This is a story about Elon Musk's now-successful attempt to steer U.S. cities away from proven transportation solutions — but it's also a story about the desperation of elected officials who will try anything to fix their city's problems.
Musk's promise was never *one* tunnel. His promise was *infinite* tunnels.
From 2018: “No matter how much demand there is, you can satisfy it with a network of 3D tunnels. If you have 20, 30, 40 tunnels, eventually you run out of people to use them”.
Of course, Musk conveniently doesn't believe in induced demand.
But you don't have to believe in that concept to understand why "infinite tunnels" won't work. The best explanation I've read is from @MichaelManvill6's 2021 paper on congestion pricing.
Congestion pricing is hard! High speed rail is hard! Which is why we saw elected officials falling over themselves to associate with Musk's holes *and* his promise to pay up to $1 billion per project to "end traffic".
In 2018 I saw Musk tell a room of hundreds of city officials they shouldn't build rail anymore. The mayor of LA, who was onstage with him, didn't even push back!

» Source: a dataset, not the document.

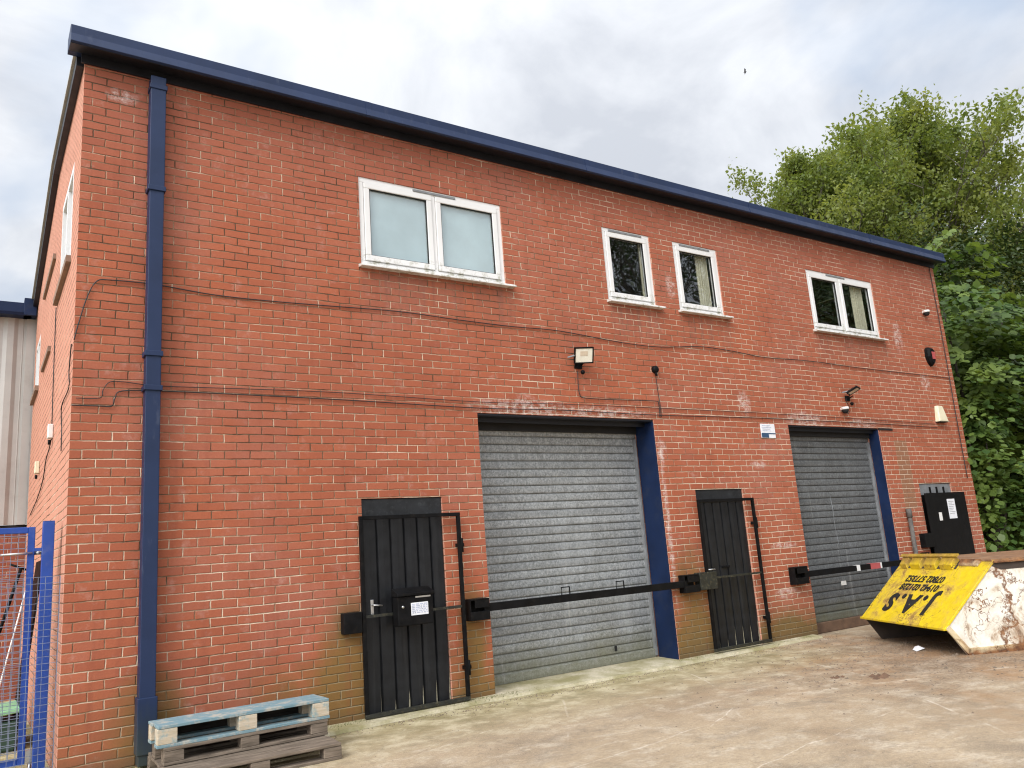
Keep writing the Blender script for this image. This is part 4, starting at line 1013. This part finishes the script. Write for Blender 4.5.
# ------------------------------------------------------------------ grit, litter, moss
rg = random.Random(21); b = MB()
def stone(x, y, r):
    vs = []
    for k in range(5):
        a = 6.283 * k / 5 + rg.random() * .6; vs.append((x + r * math.cos(a) * rg.uniform(.7, 1.2), y + r * math.sin(a) * rg.uniform(.7, 1.2), .0005))
    vs.append((x + rg.uniform(-.3, .3) * r, y + rg.uniform(-.3, .3) * r, r * rg.uniform(.5, 1.0)))
    b.add(vs, [(k, (k + 1) % 5, 5) for k in range(5)])
for k in range(1700):
    x = rg.gauss(8.6, 1.5); y = rg.gauss(-2.0, .8)
    if y < -.15: stone(x, y, rg.uniform(.004, .014) * (1.8 if rg.random() < .04 else 1))
for k in range(900):
    x = rg.uniform(2, 9); stone(x, -.20 - abs(rg.gauss(0, .12)), rg.uniform(.003, .010))
for k in range(900): stone(rg.uniform(1, 9), rg.uniform(-5, -.3), rg.uniform(.002, .006))
tag(b.build('gravel', mat_simple('grit', (.16, .12, .085), .9, 0, .5, 3), None, fix=False), kind='stuff')
b = MB(); b.add([(-.10, -.03, .001), (.02, -.06, .02), (.11, .0, .004), (.03, .06, .035), (-.06, .04, .012), (.0, .0, .05)], [(0, 1, 5), (1, 2, 5), (2, 3, 5), (3, 4, 5), (4, 0, 5)])
o = b.build('crumpled_paper', M['paper']); o.location = (8.42, -1.80, .001); tag(o, 'scrap of crumpled white paper on the ground under the skip', 'litter')
for (x, y, sc2, lab) in ((6.66, -2.42, 1.0, 'larger dark clod of mud on the yard in front of the skip'), (6.45, -2.10, .55, 'smaller dark clod of mud on the yard towards the shutter')):
    b = MB()
    for k in range(9):
        cx_ = rg.gauss(0, .09) * sc2; cy_ = rg.gauss(0, .04) * sc2; q = rg.uniform(.02, .045) * sc2
        b.add([(cx_ - q, cy_ - q, 0), (cx_ + q, cy_ - q * .8, 0), (cx_ + q * .8, cy_ + q, 0), (cx_ - q, cy_ + q * .7, 0), (cx_, cy_, q * .8)], [(0, 1, 4), (1, 2, 4), (2, 3, 4), (3, 0, 4)])
    o = b.build('mud_clod', M['dirtstep'], fix=False); o.location = (x, y, .001); tag(o, lab, 'mud', 'mud clods on the yard')
b = MB()
for k in range(1500):
    x = rg.choice((rg.gauss(6.75, .25), rg.gauss(3.7, .25), rg.uniform(2, 2.5), rg.gauss(8.4, .4), rg.gauss(.75, .2))); y = -.02 - abs(rg.gauss(0, .05)); z = .03 if 2 < x < 8.9 else .0
    a = rg.random() * 6.28; l = rg.uniform(.008, .028); q = .004
    b.add([(x - q, y, z - .01), (x + q, y, z - .01), (x + l * math.cos(a) * .6, y - abs(l * math.sin(a)) * .6, z + l * .8)], [(0, 1, 2)])
tag(b.build('moss', mat_simple('moss', (.10, .12, .025), .9, 0, .4, 6), None, fix=False), kind='stuff')

# ------------------------------------------------------------------ trees
def leaf_mesh(name, C_, D_, Nn, sizes, mat, parent, broad=False):
    n_ = len(C_)
    D_ = D_ / (np.linalg.norm(D_, axis=1, keepdims=True) + 1e-9)
    Sd = np.cross(D_, Nn); Sd /= (np.linalg.norm(Sd, axis=1, keepdims=True) + 1e-9)
    Nn = np.cross(Sd, D_)
    s_ = sizes[:, None]
    if broad:
        P_ = [C_ - D_ * s_ * .5, C_ - D_ * s_ * .2 + Sd * s_ * .40 - Nn * s_ * .06, C_ + D_ * s_ * .15 + Sd * s_ * .36 - Nn * s_ * .08, C_ + D_ * s_ * .55 - Nn * s_ * .12, C_ + D_ * s_ * .15 - Sd * s_ * .36 - Nn * s_ * .08, C_ - D_ * s_ * .2 - Sd * s_ * .40 - Nn * s_ * .06]
    else:
        P_ = [C_ - D_ * s_ * .5, C_ + Sd * s_ * .32 + Nn * s_ * .06, C_ + D_ * s_ * .55, C_ - Sd * s_ * .32 + Nn * s_ * .06]
    k = len(P_)
    V = np.stack(P_, 1).reshape(-1, 3)
    me = bpy.data.meshes.new(name)
    me.vertices.add(n_ * k); me.vertices.foreach_set('co', V.astype(np.float32).ravel())
    me.loops.add(n_ * k); me.loops.foreach_set('vertex_index', np.arange(n_ * k, dtype=np.int32))
    me.polygons.add(n_); me.polygons.foreach_set('loop_start', np.arange(0, n_ * k, k, dtype=np.int32))
    me.update(calc_edges=True); me.validate()
    me.materials.append(mat)
    o = bpy.data.objects.new(name, me); COL.objects.link(o); o.parent = parent
    return o

def airy_tree(loc, H, rad, seed, label, group, leaf, bark, nl=30, lsize=.13, dens=1., base=.14, stems=1, lean=(0, 0), per=7, top=None):
    rg = np.random.default_rng(seed)
    r = thing('leafy_tree', loc, label, 'tree', group)
    tk = MB(); Cs = []; Ds = []
    def branch(p, d, ln, r0, lev):
        n_ = 6; pts = [p.copy()]; dd = d / np.linalg.norm(d)
        for i in range(n_):
            dd = dd + rg.normal(0, .10, 3) + np.array([0, 0, .055 if lev else .03]); dd /= np.linalg.norm(dd)
            pts.append(pts[-1] + dd * ln / n_)
        if r0 > .008: tk.tube([tuple(q) for q in pts], [r0 * (1 - .8 * i / n_) for i in range(n_ + 1)], 5 if lev < 2 else 4, cap=False)
        pts = np.array(pts)
        if lev < 3:
            nb = (0, 8, 6)[lev] if lev else 0
            for k in range(nb):
                f = rg.uniform(.25, 1.); i = min(int(f * n_), n_ - 1); q = pts[i] + (pts[i + 1] - pts[i]) * (f * n_ - i)
                ax = rg.normal(0, 1, 3); ax[2] *= .6; nd = dd * .75 + ax / np.linalg.norm(ax) * .8 + np.array([0, 0, .35])
                branch(q, nd, ln * rg.uniform(.28, .5) * (1.15 - .5 * f), r0 * .42, lev + 1)
        if lev >= 1:
            m_ = int((10 if lev == 1 else 12 if lev == 2 else 9) * per / 7 * dens)
            f = rg.uniform(.25, 1.05, m_); i = np.minimum((f * n_).astype(int), n_ - 1)
            q = pts[i] + (pts[i + 1] - pts[i]) * (f * n_ - i)[:, None]
            Cs.append(q + rg.normal(0, .10 + .03 * H / 10, (m_, 3))); Ds.append(dd * .5 + rg.normal(0, .6, (m_, 3)))
    for sidx in range(stems):
        a = rg.uniform(0, 6.28); off = np.array([math.cos(a), math.sin(a), 0]) * (.35 if stems > 1 else 0)
        n_ = 12; ln = np.array([lean[0], lean[1], 0]) + off * (.25 * H / 4)
        tp = []
        for i in range(n_ + 1):
            f = i / n_; tp.append(off + np.array([0, 0, f * H * .94]) + ln * f ** 1.3 + np.array([math.sin(f * 5 + seed), math.cos(f * 4 + seed), 0]) * .12 * f)
        r0 = (.012 * H + .03) / math.sqrt(stems)
        tk.tube([tuple(q) for q in tp], [r0 * (1 - .93 * i / n_) + .006 for i in range(n_ + 1)], 8, cap=False)
        tp = np.array(tp)
        for k in range(nl // stems):
            f = base + (1 - base) * ((k + rg.random()) / (nl // stems)) ** .8 * .985; i = min(int(f * n_), n_ - 1)
            q = tp[i] + (tp[i + 1] - tp[i]) * (f * n_ - i)
            az = k * 2.4 + rg.uniform(-.5, .5); env = math.sin(min(1, (f - base) / (1 - base) * .88 + .22) * math.pi) ** .6
            el = .35 + .72 * f + rg.uniform(-.2, .25)
            d = np.array([math.cos(az) * math.cos(el), math.sin(az) * math.cos(el), math.sin(el)])
            branch(q, d, rad * (env * rg.uniform(.7, 1.25) + .20), r0 * .42 * (1.1 - f * .75), 1)
    C_ = np.concatenate(Cs); D_ = np.concatenate(Ds); n_ = len(C_)
    if top:
        k = top / np.percentile(C_[:, 2], 99.3); C_ = C_ * np.array([1, 1, k]); tk.v = [(v[0], v[1], v[2] * k) for v in tk.v]
        hi = C_[C_[:, 2] > np.percentile(C_[:, 2], 97)].mean(0)      # stand the tree so that its leader is at loc
        r.location = (loc[0] - hi[0], loc[1] - hi[1], 0)
    Nn = rg.normal(0, .55, (n_, 3)) + np.array([0, 0, 1.])
    tk.build('trunk', bark, r, fix=False)
    leaf_mesh('crown', C_, D_, Nn, lsize * rg.uniform(.65, 1.25, n_), leaf, r)
    return r, n_

def bushy_tree(loc, H, rx, ry, z0, seed, label, leaf, nclump, per, lsize, flat=.16, cr=.45, group=None, name='broadleaf_tree', broad=True, cat='tree', bias=.55):
    rg = np.random.default_rng(seed); r = thing(name, loc, label, cat, group)
    tk = MB()
    for k in range(7):
        a = k * .9 + rg.random(); e = rg.uniform(.5, .95)
        q = [(0, 0, 0)]
        for i in range(1, 6):
            f = i / 5; q.append((math.cos(a) * rx * .6 * f ** 1.5 * e, math.sin(a) * ry * .6 * f ** 1.5 * e, H * .85 * f * e))
        tk.tube(q, [.09 * (1 - .85 * i / 5) for i in range(6)], 6, cap=False)
    Cs = []; Ds = []; Ns = []
    h = (H - z0) / 2
    for k in range(nclump):
        v = rg.normal(0, 1, 3); v /= np.linalg.norm(v); rr = rg.random() ** bias
        wob = 1 + .22 * math.sin(v[0] * 5 + seed) * math.cos(v[2] * 6 + seed * 2)
        sq = np.sign(v) * np.abs(v) ** .8
        c_ = np.array([sq[0] * rx, sq[1] * ry, sq[2] * h]) * rr * wob + np.array([0, 0, z0 + h])
        if c_[2] < z0 * .5: continue
        o_ = np.array([v[0], v[1], .0]); o_ /= np.linalg.norm(o_) + .2
        dn = np.array([0, 0, 1.]) * .85 + o_ * .55 + rg.normal(0, .18, 3); dn /= np.linalg.norm(dn)
        e1 = np.cross(dn, [0.3, .9, .1]); e1 /= np.linalg.norm(e1); e2 = np.cross(dn, e1)
        m_ = int(per * rg.uniform(.6, 1.4)); a = rg.uniform(0, 6.28, m_); q = np.sqrt(rg.random(m_)) * cr * rg.uniform(.7, 1.3)
        off = e1 * (np.cos(a) * q)[:, None] + e2 * (np.sin(a) * q)[:, None] * .75
        drop = -(q ** 2)[:, None] * np.array([0, 0, .35]) + rg.normal(0, flat * .5, (m_, 1)) * dn
        Cs.append(c_ + off + drop); Ds.append(off + o_ * .3 + rg.normal(0, .15, (m_, 3)) - np.array([0, 0, .12])); Ns.append(dn + rg.normal(0, .28, (m_, 3)))
    C_ = np.concatenate(Cs); n_ = len(C_)
    tk.build('trunk', M['barkdark'], r, fix=False)
    leaf_mesh('crown', C_, np.concatenate(Ds), np.concatenate(Ns), lsize * rg.uniform(.6, 1.25, n_), leaf, r, broad)
    return r, n_

t1, a1 = airy_tree((26.6, 6.6, 0), 15.0, 4.8, 4, 'tall airy light green tree rising highest behind the right end of the roof', 'airy trees behind the workshop', M['leaf_airy'], M['bark'], 100, .150, 1.0, .12, 3, per=12, top=15.4)
t2, a2 = airy_tree((20.6, 6.5, 0), 12.0, 3.2, 11, 'lower airy green tree left of the tallest one, over the roof edge', 'airy trees behind the workshop', M['leaf_airy'], M['bark'], 64, .115, 1.0, .2, 3, per=11, top=12.6)
t3, a3 = airy_tree((38.0, 8.6, 0), 12.5, 4.2, 23, 'airy green tree at the right edge of the photo, furthest back', 'airy trees behind the workshop', M['leaf_airy'], M['bark'], 50, .17, .9, .15, 2, per=10, top=14.0)
t4, a4 = airy_tree((23.0, 7.4, 0), 12.4, 3.6, 31, 'slim airy tree between the lower tree and the tallest one', 'airy trees behind the workshop', M['leaf_airy'], M['bark'], 56, .12, .95, .2, 2, per=11, top=13.4)
b1 = bushy_tree((16.5, 1.15, 0), 7.0, 2.5, 1.8, .5, 5, 'bright green broad leaved tree against the right end of the workshop', M['leaf_broad'], 230, 60, .15, .06, .62, group='dark green growth beside the workshop')
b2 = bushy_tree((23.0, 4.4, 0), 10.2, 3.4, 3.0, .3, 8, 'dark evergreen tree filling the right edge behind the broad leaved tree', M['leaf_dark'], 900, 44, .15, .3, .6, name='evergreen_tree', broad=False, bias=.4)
b3 = bushy_tree((15.2, .45, 0), 4.3, 1.35, .9, .35, 14, 'low broad leaved bush touching the right corner of the workshop behind the skip', M['leaf_broad'], 90, 55, .135, .05, .55, name='broadleaf_bush', cat='bush')
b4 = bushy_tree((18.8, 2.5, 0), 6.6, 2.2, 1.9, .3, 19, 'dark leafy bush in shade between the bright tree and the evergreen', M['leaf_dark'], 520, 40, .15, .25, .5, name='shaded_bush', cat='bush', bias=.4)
c_ = copy_tree(b2[0]); c_.location = (19.5, -4.6, 0); c_['label'] = 'unseen dark evergreen added to shade the right end of the wall, mirrored in the right-hand upstairs window'  # added out of view to block sky and darken the wall end
# trees across the yard, seen mirrored in the upstairs panes
t5, a5 = airy_tree((22.0, -15.0, 0), 17.5, 5.5, 41, 'tall leafy tree across the yard, mirrored in the small upstairs windows', 'trees across the yard', M['leaf_dark'], M['barkdark'], 44, .20, .34, .1, 2, per=8)
for (x, y, s_, rz) in ((29.5, -15.5, 1.0, 2.0), (38.5, -16, 1.0, 3.3), (28, -22, 1.2, 4.0), (39, -23, 1.15, 5.1), (49, -18, 1.0, 1.1)):
    c_ = copy_tree(t5); c_.location = (x, y, 0); c_.scale = (s_, s_, s_); c_.rotation_euler = (0, 0, rz)

# ------------------------------------------------------------------ bird
b = MB(); cx, cy, cz = 34.06, 18.33, 26.7
b.lathe([(0, -.16), (.03, -.12), (.055, 0), (.04, .1), (.02, .14), (0, .19)], (0, 0, 0), 10, Matrix.Rotation(R(90), 4, 'X'))
for s_ in (-1, 1):
    b.add([(0, -.06, .02), (s_ * .22, -.10, .13), (s_ * .44, .05, .09), (s_ * .22, .05, .12), (0, .08, .02)], [(0, 1, 3, 4), (1, 2, 3)])
o = b.build('bird', M['bird']); o.location = (cx, cy, cz); o.scale = (.55, .55, .55); o.rotation_euler = (0, R(15), R(40)); tag(o, 'tiny dark bird flying in the cloudy sky above the roof', 'bird')
print('LEAVES', a1, a2, a3, a4, b1[1], b2[1], b3[1], b4[1])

This was a clear and concerted effort, says @parismarx (read their new book on this topic!)
Musk not only pays, he assumes all the risk, former LA Metro exec @joshuaschank, told me. So the Boring Company submits free or low bids for transportation projects, then raises money from investors convinced the tunneling technology is cheaper and faster (sound familiar?)
Which brings us to the Boring Company's new strategy: Going to city officials directly and telling them to casually suggest tunnels as solutions to their problems.
After this email to the Kyle, Texas city manager, a tunnel was approved nine months later.
Those city officials come to Vegas, see the tunnels under the convention center, and return home convinced they've seen the future of transportation. Fort Lauderdale just gave the Boring Company $375,000 for a study to tunnel under an intracoastal waterway.
Watch Mayor Dean Trantalis get defensive when a local tunneling expert pokes holes in the proposal, saying $10 million per mile is too low to tunnel under saltwater. Trantalis claimed he rode in Vegas tunnels that were "all underwater" (??) and go to the airport (they don't!).
The answer came not from the Boring Company, but from the city of Vegas's infrastructure director, who said he'd been working closely with the Boring Company. And guess what he said?
Don't worry, if the tunnels get congested, the Boring Company can just add more tunnels
And yes, you may have noticed the name of the item before the city council: "Agreement between the city of Las Vegas and The Boring Company to install and operate a monorail".
The way the tunnels are classified by Nevada state law, Elon Musk is now officially building a monorail.